Sorry, that should have read "advertising EXPENSES" above, not "revenue"

Anonymous said...

pjgoober, I have two thoughts on the race topic.

1) With a couple notable exceptions, it seemed like the extras were universally mixed-latino, while everyone with a speaking role was white.

2) Given the typical Hollywood movie is overwhelmingly white, any movie that is 50% latino is going to seem markedly over-representing that group in relation to what people are used to seeing.

Jerri Lynn Ward, J.D. said...

The message I got from the movie was much more than the IQ issue. I thought the extreme emphasis on consumption, instant gratification, sex and the lack of ability or motivation to produce were the most compelling messages.

I see some trends going that way. Also, I just finished John Gatto's The Underground History of American Education which deals with public education's role in the "dumbing down" of America.
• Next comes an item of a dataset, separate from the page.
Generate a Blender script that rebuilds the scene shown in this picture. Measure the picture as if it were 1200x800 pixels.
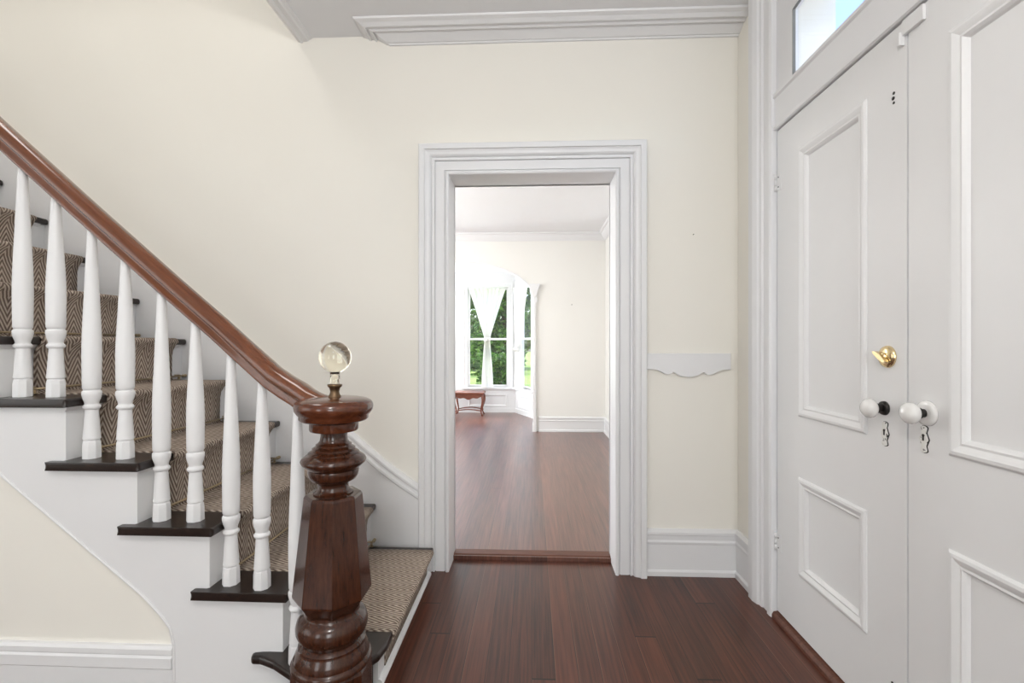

It really doesn't matter what kind of IQ one has, if one doesn't know how to use it.

Anonymous said...

I finally watched it last night. My overall impression: many good ideas, but could use an awful lot of work on the execution; I had an easier time maintaining suspension of disbelief with many 40-year-old films. In its current state, I don't particularly mind that it was "suppressed"; if we want to communicate these ideas effectively to a true mass audience, we really should do it in a more polished manner. But maybe, if Judge were given more resources, he could have pulled it off, and I'm sad that I can't see what that movie would have looked like.

Anonymous said...

What "anonymous" sez. The narrator's voice sounds faggy.

Anonymous said...

This is a wonderful movie! Thanks so much for pointing it out, since Fox sure wasn't going to.

As for all those who went so far out of their way to give thumbs down on a movie they probably never saw, your opinions are your opinions. KBISFB

Anonymous said...

Saw the film last night. Slightly funny, a bit like Beavis and Butthead with live acting. I'm guessing Sailer likes this so much because of the IQ theme, but nearly all of the gags could be seen a mile off.

It's interesting in it's theme, but the writing isn't sohot.